Source data:
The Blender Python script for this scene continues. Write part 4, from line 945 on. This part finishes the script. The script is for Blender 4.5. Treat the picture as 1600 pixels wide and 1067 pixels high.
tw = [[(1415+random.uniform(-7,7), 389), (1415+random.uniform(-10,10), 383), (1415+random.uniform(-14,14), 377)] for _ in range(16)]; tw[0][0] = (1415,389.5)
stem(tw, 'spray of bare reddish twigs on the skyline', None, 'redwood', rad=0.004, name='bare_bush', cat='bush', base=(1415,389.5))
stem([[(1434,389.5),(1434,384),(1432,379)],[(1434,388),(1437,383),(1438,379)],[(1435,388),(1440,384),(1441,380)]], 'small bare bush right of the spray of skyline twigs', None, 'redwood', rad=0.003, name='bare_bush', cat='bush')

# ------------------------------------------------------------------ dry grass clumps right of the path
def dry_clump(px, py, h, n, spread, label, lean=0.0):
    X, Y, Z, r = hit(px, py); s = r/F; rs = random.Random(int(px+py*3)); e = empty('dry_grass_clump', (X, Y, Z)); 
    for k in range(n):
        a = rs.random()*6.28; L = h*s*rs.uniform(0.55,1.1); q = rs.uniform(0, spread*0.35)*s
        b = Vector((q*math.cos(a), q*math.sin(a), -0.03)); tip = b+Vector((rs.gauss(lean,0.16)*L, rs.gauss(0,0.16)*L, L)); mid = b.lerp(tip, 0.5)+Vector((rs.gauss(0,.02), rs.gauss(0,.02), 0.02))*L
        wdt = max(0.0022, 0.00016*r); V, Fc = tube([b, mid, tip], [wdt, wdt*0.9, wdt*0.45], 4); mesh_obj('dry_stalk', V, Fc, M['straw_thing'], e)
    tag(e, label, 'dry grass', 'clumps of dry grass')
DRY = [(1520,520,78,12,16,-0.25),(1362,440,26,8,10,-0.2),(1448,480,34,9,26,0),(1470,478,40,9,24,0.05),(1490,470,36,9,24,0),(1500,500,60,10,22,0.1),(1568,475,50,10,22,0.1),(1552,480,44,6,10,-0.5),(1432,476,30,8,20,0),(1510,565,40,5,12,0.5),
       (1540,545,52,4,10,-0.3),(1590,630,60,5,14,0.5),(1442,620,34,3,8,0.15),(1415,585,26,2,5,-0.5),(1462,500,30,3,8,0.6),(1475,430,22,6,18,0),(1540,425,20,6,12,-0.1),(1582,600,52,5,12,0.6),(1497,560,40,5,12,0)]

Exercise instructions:
Extract each line of the listing above, copying it word for word.

Written answer:
The Blender Python script for this scene continues. Write part 4, from line 945 on. This part finishes the script. The script is for Blender 4.5. Treat the picture as 1600 pixels wide and 1067 pixels high.
tw = [[(1415+random.uniform(-7,7), 389), (1415+random.uniform(-10,10), 383), (1415+random.uniform(-14,14), 377)] for _ in range(16)]; tw[0][0] = (1415,389.5)
stem(tw, 'spray of bare reddish twigs on the skyline', None, 'redwood', rad=0.004, name='bare_bush', cat='bush', base=(1415,389.5))
stem([[(1434,389.5),(1434,384),(1432,379)],[(1434,388),(1437,383),(1438,379)],[(1435,388),(1440,384),(1441,380)]], 'small bare bush right of the spray of skyline twigs', None, 'redwood', rad=0.003, name='bare_bush', cat='bush')

# ------------------------------------------------------------------ dry grass clumps right of the path
def dry_clump(px, py, h, n, spread, label, lean=0.0):
    X, Y, Z, r = hit(px, py); s = r/F; rs = random.Random(int(px+py*3)); e = empty('dry_grass_clump', (X, Y, Z)); 
    for k in range(n):
        a = rs.random()*6.28; L = h*s*rs.uniform(0.55,1.1); q = rs.uniform(0, spread*0.35)*s
        b = Vector((q*math.cos(a), q*math.sin(a), -0.03)); tip = b+Vector((rs.gauss(lean,0.16)*L, rs.gauss(0,0.16)*L, L)); mid = b.lerp(tip, 0.5)+Vector((rs.gauss(0,.02), rs.gauss(0,.02), 0.02))*L
        wdt = max(0.0022, 0.00016*r); V, Fc = tube([b, mid, tip], [wdt, wdt*0.9, wdt*0.45], 4); mesh_obj('dry_stalk', V, Fc, M['straw_thing'], e)
    tag(e, label, 'dry grass', 'clumps of dry grass')
DRY = [(1520,520,78,12,16,-0.25),(1362,440,26,8,10,-0.2),(1448,480,34,9,26,0),(1470,478,40,9,24,0.05),(1490,470,36,9,24,0),(1500,500,60,10,22,0.1),(1568,475,50,10,22,0.1),(1552,480,44,6,10,-0.5),(1432,476,30,8,20,0),(1510,565,40,5,12,0.5),
       (1540,545,52,4,10,-0.3),(1590,630,60,5,14,0.5),(1442,620,34,3,8,0.15),(1415,585,26,2,5,-0.5),(1462,500,30,3,8,0.6),(1475,430,22,6,18,0),(1540,425,20,6,12,-0.1),(1582,600,52,5,12,0.6),(1497,560,40,5,12,0)]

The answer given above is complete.